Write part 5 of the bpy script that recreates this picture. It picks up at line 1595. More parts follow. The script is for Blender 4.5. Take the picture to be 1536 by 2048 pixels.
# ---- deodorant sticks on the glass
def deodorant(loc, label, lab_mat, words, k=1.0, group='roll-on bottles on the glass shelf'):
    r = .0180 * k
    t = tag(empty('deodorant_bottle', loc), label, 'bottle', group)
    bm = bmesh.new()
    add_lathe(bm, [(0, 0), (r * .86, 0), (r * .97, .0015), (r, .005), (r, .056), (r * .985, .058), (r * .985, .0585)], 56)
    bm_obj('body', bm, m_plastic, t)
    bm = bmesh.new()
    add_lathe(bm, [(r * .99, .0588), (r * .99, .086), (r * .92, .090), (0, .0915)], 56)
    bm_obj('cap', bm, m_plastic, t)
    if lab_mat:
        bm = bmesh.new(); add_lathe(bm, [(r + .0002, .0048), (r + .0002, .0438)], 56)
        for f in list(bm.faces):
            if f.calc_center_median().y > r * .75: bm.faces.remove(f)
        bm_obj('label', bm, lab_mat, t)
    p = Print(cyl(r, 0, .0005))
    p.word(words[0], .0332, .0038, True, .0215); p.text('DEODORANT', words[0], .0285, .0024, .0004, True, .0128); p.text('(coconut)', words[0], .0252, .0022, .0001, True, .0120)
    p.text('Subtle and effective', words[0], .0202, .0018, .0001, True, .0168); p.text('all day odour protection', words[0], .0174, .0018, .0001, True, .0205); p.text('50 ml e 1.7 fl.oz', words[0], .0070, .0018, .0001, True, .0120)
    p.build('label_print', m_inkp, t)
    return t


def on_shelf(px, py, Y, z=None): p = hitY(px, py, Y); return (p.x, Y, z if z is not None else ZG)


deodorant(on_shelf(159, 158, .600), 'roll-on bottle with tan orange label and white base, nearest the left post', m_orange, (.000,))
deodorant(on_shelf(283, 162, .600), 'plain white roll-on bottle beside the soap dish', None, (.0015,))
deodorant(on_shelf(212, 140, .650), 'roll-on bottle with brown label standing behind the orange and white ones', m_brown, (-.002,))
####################
=== Request ===
Extract all of the material exactly as it is written.

=== Answer to the task ===
Write part 5 of the bpy script that recreates this picture. It picks up at line 1595. More parts follow. The script is for Blender 4.5. Take the picture to be 1536 by 2048 pixels.
# ---- deodorant sticks on the glass
def deodorant(loc, label, lab_mat, words, k=1.0, group='roll-on bottles on the glass shelf'):
    r = .0180 * k
    t = tag(empty('deodorant_bottle', loc), label, 'bottle', group)
    bm = bmesh.new()
    add_lathe(bm, [(0, 0), (r * .86, 0), (r * .97, .0015), (r, .005), (r, .056), (r * .985, .058), (r * .985, .0585)], 56)
    bm_obj('body', bm, m_plastic, t)
    bm = bmesh.new()
    add_lathe(bm, [(r * .99, .0588), (r * .99, .086), (r * .92, .090), (0, .0915)], 56)
    bm_obj('cap', bm, m_plastic, t)
    if lab_mat:
        bm = bmesh.new(); add_lathe(bm, [(r + .0002, .0048), (r + .0002, .0438)], 56)
        for f in list(bm.faces):
            if f.calc_center_median().y > r * .75: bm.faces.remove(f)
        bm_obj('label', bm, lab_mat, t)
    p = Print(cyl(r, 0, .0005))
    p.word(words[0], .0332, .0038, True, .0215); p.text('DEODORANT', words[0], .0285, .0024, .0004, True, .0128); p.text('(coconut)', words[0], .0252, .0022, .0001, True, .0120)
    p.text('Subtle and effective', words[0], .0202, .0018, .0001, True, .0168); p.text('all day odour protection', words[0], .0174, .0018, .0001, True, .0205); p.text('50 ml e 1.7 fl.oz', words[0], .0070, .0018, .0001, True, .0120)
    p.build('label_print', m_inkp, t)
    return t


def on_shelf(px, py, Y, z=None): p = hitY(px, py, Y); return (p.x, Y, z if z is not None else ZG)


deodorant(on_shelf(159, 158, .600), 'roll-on bottle with tan orange label and white base, nearest the left post', m_orange, (.000,))
deodorant(on_shelf(283, 162, .600), 'plain white roll-on bottle beside the soap dish', None, (.0015,))
deodorant(on_shelf(212, 140, .650), 'roll-on bottle with brown label standing behind the orange and white ones', m_brown, (-.002,))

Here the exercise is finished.